Much Debated Question for fun about a Forklift

[rlpjr]

The question being is it harder for a forklift to lift the same weight farther out than in closer? An example say you put 3000 lbs on the tip of the forks, does that require more effort/strain/hydraulics to lift vs 3000 lbs positioned closer to the lifting cylinder?

 

[Drakkith]

I believe the work required to lift the load is the same, but more stress is put on the tines and it will take more force to tilt the tines upward if the weight is further out.

 

[Baluncore]

The question being is it harder for a forklift to lift the same weight farther out than in closer?

To a Physicist NO, to an Engineer YES, but only very slightly.

The moment acting between the carriage and the mast increases as the load is carried further forward. That increases the friction component of the mast rails and carriage rollers, so cylinder force required to lift will be very slightly increased with the weight forward.

As the weight moves forward, load is transferred from the rear wheels to the front wheels. The front of the truck becomes lower as the tyres compress, so the truck must lift the load further to lift it to the same height. Does that lifting further constitute “harder”?

There is no question that the forklift is more unstable when weight is supported on the tips of the tines. Once the rated SWL is exceeded, such that the rear wheels of the truck lift off the ground, the vehicle leans forwards, the lean will cause an increase in the torque and hence lean until the load hits the ground. Extended forks accentuate that effect, as does braking or accelerating in reverse with the load close to the tips or being carried high. If you pick up a load on the tips and then move forward, you may get a surprise when you try to stop and the load dumps itself.

 

[rlpjr]

Ah yes great answers. My co-worker and I were talking about this and I said the lifting force does not need to be increased but I never thought of the mechanical aspect of it as far as the friction due to stress of the load torquing forward. So I guess were both kind of right. Also our forklift has solid tires they do not compress therefore do not have to lift any further. Its rated 3000 lbs @ 24" from where the forks begin which to my understanding is the safe distance before It will tip over. So my argument was it can lift 500 lbs just as easy @ 48" as @ 0". Then someone chimed in and said that putting the load out further would transfer weight from rear end (that being true) and the cylinder would have to lift that transferred weight. Then we all got confused!

So I can go back and tell them that physically the force required does not increase based on how far out the load is but it does increase slightly on the account of friction due to the load torquing the moving parts.

 

[256bits]

Also our forklift has solid tires they do not compress therefore do not have to lift any further.

They do compress, even if you do not notice with your eyeball.

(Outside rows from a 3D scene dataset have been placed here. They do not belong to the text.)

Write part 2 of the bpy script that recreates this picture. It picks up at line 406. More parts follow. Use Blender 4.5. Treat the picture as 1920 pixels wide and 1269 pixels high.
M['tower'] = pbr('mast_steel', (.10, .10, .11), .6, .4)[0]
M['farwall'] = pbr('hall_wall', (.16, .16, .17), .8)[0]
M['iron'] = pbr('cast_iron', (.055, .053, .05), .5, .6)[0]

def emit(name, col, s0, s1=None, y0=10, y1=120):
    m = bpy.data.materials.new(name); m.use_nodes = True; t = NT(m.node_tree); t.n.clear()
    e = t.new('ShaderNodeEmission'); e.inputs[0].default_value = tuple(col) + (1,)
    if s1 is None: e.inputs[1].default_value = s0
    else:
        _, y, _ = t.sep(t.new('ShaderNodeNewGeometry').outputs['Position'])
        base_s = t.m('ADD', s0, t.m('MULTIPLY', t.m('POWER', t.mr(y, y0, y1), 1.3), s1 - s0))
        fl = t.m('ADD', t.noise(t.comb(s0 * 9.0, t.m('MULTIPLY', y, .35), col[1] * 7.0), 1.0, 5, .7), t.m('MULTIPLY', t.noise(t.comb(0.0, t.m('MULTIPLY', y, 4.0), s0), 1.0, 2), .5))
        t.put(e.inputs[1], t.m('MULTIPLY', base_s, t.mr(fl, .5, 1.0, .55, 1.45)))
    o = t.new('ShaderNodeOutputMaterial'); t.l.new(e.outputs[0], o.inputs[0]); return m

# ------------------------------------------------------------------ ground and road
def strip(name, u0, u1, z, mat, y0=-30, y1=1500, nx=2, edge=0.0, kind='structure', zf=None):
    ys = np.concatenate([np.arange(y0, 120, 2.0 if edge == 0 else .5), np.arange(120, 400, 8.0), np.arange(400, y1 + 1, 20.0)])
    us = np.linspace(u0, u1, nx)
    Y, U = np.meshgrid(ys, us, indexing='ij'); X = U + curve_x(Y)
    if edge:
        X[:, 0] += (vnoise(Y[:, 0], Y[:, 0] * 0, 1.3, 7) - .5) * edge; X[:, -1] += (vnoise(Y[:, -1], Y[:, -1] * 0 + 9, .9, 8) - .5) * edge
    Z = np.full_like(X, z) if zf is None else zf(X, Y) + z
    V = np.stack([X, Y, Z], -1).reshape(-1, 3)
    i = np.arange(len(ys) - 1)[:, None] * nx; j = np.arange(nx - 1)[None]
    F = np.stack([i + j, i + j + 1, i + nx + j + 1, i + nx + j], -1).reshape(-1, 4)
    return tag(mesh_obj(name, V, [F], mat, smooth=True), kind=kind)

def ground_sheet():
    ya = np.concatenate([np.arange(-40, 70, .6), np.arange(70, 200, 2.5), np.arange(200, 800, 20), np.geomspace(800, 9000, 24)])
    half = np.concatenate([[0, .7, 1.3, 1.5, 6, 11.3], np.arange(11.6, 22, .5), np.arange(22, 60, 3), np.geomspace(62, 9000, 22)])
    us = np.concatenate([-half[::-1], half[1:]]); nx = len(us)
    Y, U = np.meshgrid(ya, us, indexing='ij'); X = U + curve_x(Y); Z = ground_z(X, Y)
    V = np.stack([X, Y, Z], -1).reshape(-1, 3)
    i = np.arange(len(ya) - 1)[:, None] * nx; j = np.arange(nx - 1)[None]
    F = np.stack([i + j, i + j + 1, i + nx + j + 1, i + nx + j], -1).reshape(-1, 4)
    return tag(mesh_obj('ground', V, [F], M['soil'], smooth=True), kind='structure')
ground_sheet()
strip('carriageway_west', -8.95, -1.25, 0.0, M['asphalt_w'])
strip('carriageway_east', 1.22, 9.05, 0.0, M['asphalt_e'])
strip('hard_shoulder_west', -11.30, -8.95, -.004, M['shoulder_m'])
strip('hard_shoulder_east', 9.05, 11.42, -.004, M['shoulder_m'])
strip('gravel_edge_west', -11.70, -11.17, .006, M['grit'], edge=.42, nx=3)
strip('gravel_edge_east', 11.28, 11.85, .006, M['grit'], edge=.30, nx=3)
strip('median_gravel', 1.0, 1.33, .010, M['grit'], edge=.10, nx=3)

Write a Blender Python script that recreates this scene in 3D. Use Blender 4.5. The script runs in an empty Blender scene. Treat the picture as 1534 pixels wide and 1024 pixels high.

Then someone chimed in and said that putting the load out further would transfer weight from rear end (that being true) and the cylinder would have to lift that transferred weight

The front wheels have to carry the weight of the load, and the transfer of the weight from the rear. The cylinder carries only the load weight.
Since the front tires have more load on them, they compress a bit more, with the consequence that the cylinder has to move that little more.

 

[Drakkith]

So I can go back and tell them that physically the force required does not increase based on how far out the load is but it does increase slightly on the account of friction due to the load torquing the moving parts.

It's complicated. The vertical work done on the load is the same, no matter where's it's placed. However, placing the load at the end of the tines may increase the work the forklift has to do through increased friction, torque, etc. I'm no forklift expert, so I can't do anything but give some general ideas.

 

[Baluncore]

The mast extends by telescoping sections that have rollers with roller bearings at the ends to carry the moment between mast sections. As the mast is extended, the separation between adjacent mast section end rollers becomes less. Hence the moment forces on those rollers progressively increases with extension, as do the resultant frictional forces.

The carriage also has rollers. The fixed vertical separation of the carriage rollers is usually less than the length of the tines. So the forces on the carriage rollers may often be greater than the load being lifted. But, unlike the mast rollers, the carriage roller separation and forces are constant, so do not change as the load is lifted.

It is all those rollers, along with the rough tracks on, and between, the mast sections that is the source of the frictional forces. The roller forces and friction will increase when there are greater lateral forces on the mast due to load being carried further from the mast axis, such as close to the tips of the tines.

For more information dismantle a forklift mast or; Google 'forklift mast'.

 

[Ketch22]

When you go back to your coworkers. You may look carefully at your fork truck. If not search out the lift chart for a crane. The work done is strictly a function of the weight raised a given distance. The Torque applied to the mast is a function of weight at a specified lever arm. 3000 Lbs at 24" is 6000 ft lbs of torque. If you were to extend the forks such that you could center your load at 6' from the mast the capacity of the machine would only be 1000 Lbs. but it could lift it easily. The only complication between a fork truck and a crane is that the boom on a crane swings in an arc. For a given length as the angle get closer to 90 (parallel to the ground) the lever arm gets longer as compared to the pivot. Crane tables are based on angle and mass while fork truck is based on load center and mass.